It is difficult to imagine a sentence that more perfectly distils the arrested adolescence of American neoconservatism. Equal parts locker-room bravado and imperial hallucination, the phrase belongs to the same intellectual ecosystem as Rambo sequels, Tom Clancy paperbacks, and the enduring belief that history naturally submits to men armed with air superiority and a television-ready talking point.
The slogan has circulated for decades among Washington’s most aggressively incurious minds. Iraq was merely the appetizer. Tehran was always the entrée — the Everest of regime change, the final boss in a video game played by men who have never once paid the price of defeat.
Iran is not different merely because of its size, its population, or its terrain — though the Zagros Mountains are far less forgiving than the streets of Fallujah. Iran is different because it has refused, stubbornly and at enormous cost, to internalise the post–Cold War catechism: accept American primacy, subcontract your sovereignty, and call the arrangement “integration into the international order.”
Sanctions are not a failed alternative to regime change; they are its slow-motion variant. When bombing proves politically inconvenient, starvation becomes policy. When diplomacy threatens stabilisation, diplomacy must be sabotaged. Engagement is dangerous precisely because it works. The objective is not reform. The objective is obliteration.

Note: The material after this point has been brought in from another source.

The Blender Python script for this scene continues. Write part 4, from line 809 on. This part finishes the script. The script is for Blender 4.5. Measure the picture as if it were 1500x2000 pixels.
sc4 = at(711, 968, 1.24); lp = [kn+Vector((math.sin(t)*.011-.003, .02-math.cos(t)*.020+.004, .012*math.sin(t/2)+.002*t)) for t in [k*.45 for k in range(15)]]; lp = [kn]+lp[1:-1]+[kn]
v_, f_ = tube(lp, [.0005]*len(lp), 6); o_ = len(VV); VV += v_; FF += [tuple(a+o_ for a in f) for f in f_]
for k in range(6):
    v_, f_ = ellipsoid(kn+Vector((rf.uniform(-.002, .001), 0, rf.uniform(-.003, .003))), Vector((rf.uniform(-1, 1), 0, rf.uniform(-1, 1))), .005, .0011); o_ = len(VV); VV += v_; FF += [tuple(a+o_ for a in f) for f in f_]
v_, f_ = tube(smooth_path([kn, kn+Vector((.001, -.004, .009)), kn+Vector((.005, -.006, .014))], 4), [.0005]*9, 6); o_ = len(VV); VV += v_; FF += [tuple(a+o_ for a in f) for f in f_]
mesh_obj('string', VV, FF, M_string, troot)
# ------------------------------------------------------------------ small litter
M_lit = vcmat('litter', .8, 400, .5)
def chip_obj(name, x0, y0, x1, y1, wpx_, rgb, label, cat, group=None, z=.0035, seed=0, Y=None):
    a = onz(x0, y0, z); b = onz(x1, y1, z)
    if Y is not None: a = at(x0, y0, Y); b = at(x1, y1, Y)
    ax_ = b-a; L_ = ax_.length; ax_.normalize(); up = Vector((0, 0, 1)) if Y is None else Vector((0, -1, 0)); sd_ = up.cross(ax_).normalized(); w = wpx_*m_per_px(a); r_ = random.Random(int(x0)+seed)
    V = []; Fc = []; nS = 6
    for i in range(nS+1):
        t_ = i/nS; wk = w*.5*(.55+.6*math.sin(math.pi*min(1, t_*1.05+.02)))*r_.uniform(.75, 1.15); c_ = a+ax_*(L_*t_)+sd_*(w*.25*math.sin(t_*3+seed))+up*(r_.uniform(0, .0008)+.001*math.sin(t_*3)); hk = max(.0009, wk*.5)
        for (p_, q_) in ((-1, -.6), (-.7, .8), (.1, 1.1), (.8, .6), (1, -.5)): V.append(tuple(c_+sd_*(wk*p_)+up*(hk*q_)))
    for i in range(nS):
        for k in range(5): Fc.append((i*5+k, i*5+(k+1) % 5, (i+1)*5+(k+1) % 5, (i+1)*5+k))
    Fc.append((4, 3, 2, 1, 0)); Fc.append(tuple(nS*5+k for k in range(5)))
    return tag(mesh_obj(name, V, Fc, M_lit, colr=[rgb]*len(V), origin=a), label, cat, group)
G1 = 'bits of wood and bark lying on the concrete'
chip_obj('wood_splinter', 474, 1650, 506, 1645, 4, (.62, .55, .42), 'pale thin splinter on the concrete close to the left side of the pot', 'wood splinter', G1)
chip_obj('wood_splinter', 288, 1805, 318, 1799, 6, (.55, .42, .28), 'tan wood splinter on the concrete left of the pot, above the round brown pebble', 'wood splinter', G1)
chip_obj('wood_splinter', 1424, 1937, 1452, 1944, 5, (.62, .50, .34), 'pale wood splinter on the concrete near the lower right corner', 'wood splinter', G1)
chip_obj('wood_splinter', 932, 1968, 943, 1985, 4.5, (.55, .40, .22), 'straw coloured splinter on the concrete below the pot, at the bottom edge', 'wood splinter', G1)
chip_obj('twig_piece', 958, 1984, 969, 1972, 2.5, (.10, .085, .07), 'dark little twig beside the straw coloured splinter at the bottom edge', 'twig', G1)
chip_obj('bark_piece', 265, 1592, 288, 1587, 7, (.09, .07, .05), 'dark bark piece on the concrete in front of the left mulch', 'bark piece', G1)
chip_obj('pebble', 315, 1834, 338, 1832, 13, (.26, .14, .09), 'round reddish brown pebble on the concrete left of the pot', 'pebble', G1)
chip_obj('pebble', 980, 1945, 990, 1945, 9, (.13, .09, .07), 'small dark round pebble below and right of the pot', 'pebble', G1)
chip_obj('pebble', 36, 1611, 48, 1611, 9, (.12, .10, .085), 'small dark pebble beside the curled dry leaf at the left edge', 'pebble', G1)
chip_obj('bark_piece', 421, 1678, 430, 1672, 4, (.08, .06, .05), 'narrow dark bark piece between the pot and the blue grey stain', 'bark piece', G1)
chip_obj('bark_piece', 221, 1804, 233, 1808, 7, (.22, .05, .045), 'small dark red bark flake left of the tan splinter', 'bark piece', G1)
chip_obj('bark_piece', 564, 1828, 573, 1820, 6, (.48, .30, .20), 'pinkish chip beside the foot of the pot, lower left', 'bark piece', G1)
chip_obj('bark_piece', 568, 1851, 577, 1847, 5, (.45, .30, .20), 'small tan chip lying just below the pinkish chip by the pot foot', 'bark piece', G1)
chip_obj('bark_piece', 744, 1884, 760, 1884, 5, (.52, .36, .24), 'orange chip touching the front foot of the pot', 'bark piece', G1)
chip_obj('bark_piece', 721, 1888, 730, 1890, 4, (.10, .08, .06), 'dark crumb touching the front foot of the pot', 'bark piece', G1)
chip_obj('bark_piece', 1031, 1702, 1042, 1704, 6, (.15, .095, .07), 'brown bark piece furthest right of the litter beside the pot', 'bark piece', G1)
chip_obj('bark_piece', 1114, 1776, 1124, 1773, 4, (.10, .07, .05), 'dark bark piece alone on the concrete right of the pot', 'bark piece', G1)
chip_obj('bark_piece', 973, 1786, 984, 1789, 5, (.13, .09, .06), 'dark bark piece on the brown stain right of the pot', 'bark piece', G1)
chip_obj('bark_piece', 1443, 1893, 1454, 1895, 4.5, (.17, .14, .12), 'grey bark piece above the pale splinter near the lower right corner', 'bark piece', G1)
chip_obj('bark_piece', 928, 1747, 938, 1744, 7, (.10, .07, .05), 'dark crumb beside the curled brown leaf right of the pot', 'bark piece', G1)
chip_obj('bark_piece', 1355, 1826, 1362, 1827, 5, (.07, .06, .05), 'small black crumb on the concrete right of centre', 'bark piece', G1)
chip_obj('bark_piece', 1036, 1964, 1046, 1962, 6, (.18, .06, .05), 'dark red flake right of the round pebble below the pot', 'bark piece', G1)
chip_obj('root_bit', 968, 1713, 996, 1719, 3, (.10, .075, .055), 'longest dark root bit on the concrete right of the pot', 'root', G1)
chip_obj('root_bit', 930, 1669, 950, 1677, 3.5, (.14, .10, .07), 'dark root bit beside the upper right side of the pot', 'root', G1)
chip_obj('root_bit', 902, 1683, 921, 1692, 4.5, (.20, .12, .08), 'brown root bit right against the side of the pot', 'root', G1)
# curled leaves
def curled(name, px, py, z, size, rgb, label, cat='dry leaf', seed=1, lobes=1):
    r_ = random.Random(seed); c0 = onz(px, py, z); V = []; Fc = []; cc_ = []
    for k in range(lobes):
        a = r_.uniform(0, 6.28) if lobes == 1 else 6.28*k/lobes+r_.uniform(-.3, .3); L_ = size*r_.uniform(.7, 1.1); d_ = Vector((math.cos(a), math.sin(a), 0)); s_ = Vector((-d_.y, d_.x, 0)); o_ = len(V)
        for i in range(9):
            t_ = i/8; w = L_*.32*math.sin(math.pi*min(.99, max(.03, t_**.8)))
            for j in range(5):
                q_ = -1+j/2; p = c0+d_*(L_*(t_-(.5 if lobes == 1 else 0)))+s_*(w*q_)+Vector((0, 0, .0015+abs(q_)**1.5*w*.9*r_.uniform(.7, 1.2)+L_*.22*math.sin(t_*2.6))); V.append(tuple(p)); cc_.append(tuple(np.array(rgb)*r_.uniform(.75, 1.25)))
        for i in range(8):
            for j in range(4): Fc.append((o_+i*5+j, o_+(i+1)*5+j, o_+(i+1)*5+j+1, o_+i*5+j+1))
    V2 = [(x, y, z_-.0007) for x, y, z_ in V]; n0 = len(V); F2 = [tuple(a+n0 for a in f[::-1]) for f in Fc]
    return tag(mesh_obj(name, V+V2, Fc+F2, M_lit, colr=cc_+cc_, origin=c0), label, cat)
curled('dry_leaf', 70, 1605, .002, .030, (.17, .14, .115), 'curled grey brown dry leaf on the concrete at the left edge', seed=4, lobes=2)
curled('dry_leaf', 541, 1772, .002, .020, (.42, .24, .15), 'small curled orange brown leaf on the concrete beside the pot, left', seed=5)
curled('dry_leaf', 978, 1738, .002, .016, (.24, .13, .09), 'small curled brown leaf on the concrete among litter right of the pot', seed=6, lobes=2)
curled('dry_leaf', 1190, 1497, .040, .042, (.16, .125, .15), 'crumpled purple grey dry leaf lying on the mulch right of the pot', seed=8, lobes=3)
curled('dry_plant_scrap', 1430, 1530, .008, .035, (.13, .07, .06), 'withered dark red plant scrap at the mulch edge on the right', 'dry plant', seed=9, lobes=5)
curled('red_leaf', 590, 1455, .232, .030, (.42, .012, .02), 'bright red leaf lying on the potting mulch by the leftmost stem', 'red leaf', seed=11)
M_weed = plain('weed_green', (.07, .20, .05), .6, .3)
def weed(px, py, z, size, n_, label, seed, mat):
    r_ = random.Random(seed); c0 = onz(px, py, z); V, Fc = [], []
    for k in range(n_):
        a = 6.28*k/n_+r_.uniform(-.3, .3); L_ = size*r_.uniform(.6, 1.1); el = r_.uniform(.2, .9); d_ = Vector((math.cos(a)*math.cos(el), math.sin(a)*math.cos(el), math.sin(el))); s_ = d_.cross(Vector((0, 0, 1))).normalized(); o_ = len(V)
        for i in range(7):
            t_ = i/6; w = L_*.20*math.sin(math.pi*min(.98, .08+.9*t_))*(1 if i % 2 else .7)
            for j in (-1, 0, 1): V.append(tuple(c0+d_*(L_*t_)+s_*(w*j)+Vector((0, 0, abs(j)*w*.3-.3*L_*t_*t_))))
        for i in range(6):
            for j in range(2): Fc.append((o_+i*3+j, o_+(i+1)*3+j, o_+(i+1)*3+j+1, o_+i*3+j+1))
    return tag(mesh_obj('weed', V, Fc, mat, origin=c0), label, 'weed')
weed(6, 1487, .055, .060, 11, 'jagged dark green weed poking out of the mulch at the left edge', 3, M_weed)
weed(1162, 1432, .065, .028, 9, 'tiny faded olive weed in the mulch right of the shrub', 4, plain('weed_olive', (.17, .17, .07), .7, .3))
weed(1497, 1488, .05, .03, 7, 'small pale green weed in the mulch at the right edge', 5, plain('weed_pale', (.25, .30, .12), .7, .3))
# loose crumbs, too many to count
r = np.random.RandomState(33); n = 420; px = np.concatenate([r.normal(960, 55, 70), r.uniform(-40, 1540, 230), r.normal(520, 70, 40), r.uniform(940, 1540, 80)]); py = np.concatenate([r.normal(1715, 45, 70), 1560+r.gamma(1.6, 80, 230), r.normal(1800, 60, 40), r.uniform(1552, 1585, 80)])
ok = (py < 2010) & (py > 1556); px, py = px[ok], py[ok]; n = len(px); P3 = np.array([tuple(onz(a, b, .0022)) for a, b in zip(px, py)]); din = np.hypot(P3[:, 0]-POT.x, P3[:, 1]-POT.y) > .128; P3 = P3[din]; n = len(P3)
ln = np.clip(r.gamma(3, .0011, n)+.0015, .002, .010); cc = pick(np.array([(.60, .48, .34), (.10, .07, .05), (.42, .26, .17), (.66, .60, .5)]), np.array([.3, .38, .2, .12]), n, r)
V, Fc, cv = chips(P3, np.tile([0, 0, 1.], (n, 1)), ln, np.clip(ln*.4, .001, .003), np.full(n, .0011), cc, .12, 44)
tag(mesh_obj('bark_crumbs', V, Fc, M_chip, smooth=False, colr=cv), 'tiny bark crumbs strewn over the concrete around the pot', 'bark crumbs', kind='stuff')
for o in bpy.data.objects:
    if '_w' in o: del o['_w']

Neoconservatism is not a foreign-policy framework. It is a belief system. Like all theologies, it comes equipped with sacred texts, sanctioned demons, and end-times fantasies. Iran occupies a unique place in this cosmology: simultaneously an ideological abomination and a geopolitical temptation too intoxicating to abandon.
The Islamic Republic represents everything neocon thought cannot tolerate — an independent regional power immune to Western legitimacy rituals, rooted in a civilizational memory more than a millennium older than Washington itself. That it is also openly hostile to Israel, and persistently aligned with Palestinian resistance, elevates Iran from problem to obsession.
This obsession is always framed as concern. Concern for democracy. Concern for women’s rights. Concern for regional stability. Yet the concern follows a suspiciously selective pattern. It spikes when Iranian women protest. It flattens when women in Gaza are buried beneath concrete and shrapnel. It demands sanctions in the name of “helping the Iranian people” while celebrating the annihilation of Iran’s middle class as a strategic achievement.
Iran’s disintegration would not yield a liberal republic — and it is not meant to. It would yield precisely what Zion-Cons privately welcome: centrifugal violence, ethnic fragmentation, militia economies, refugee flows that would make Syria look like a rehearsal dinner. Kurdish separatism. Baloch insurgency. Nuclear insecurity. The scenario reads less like a transition plan than a controlled demolition spiralling out of control.
For Washington and Tel Aviv, this is not a deterrent. It is an acceptable – perhaps even desirable – outcome. A broken Iran is preferable to a strong one, even if the shards cut indiscriminately.
Its astonishing seeing how easily people in the US and Europe are being manipulated by this shitty propaganda. You’d think after, Iraq, Libya, Syria, they’d have realised what manufacturing consent looks like.
Its a sad realisation that most people are NPCs with no object permanence.
How likely is it that it is just preparations for supply lines like last time?
Which last time, the last time they bombed Iran just a few months ago? Or the last times they assassinated people? Fomented unrest? Sabotaged their economy?
The last time somebody conquered Iran and went to Tehran: the Anglo-Soviet invasion, which is described in the link.
The neocons, and neolibs, whom deserve a mention here, neoliberals are even more of a problem than neoconservatives because they are the opposition, and they are controlled by the same rich that back the neoconservatives. They are ivy league suits, in their secret societies chosen for all top government and business positions, and they are not on our side. It is hard to believe after 2024 that people would still trust the neoliberal establishment to run the resistance but here we are.
They are about the same on foreign policy. At this very moment running articles in media and posting on social media about woman and gay treatment, and the protests, to justify going back in with more military action. A military that has not achieved it’s stated objectives in any of our conflicts. Their real objectives are achieved though, extracting money from the federal government. That is it, that and opening markets for their donors, to no benefit of the public just as Iraq did not lower oil prices.
Iran war 2 seems inevitable with our leaders, netanyahu will force it despite him saying the opposite publicly, so he doesn’t have to face elections, and his criminal prosecutions. The president of the US is a figurehead at this point, having lost his mind, falling asleep at televised meetings they have to hold his hand for this stuff. But the party wants it, and are quite willing to continue to make the president betray his america first policy that got him re-elected, and ruining his legacy, such as it was. Because they presumably don’t think there will be honest elections they will have to worry about now.
If Israel wants the war, they will get it, because our policy is always Israel first, it might have something to do with the video they hold of politicians and business leaders fucking children with epstein.
This feels like a hit piece for capitalists.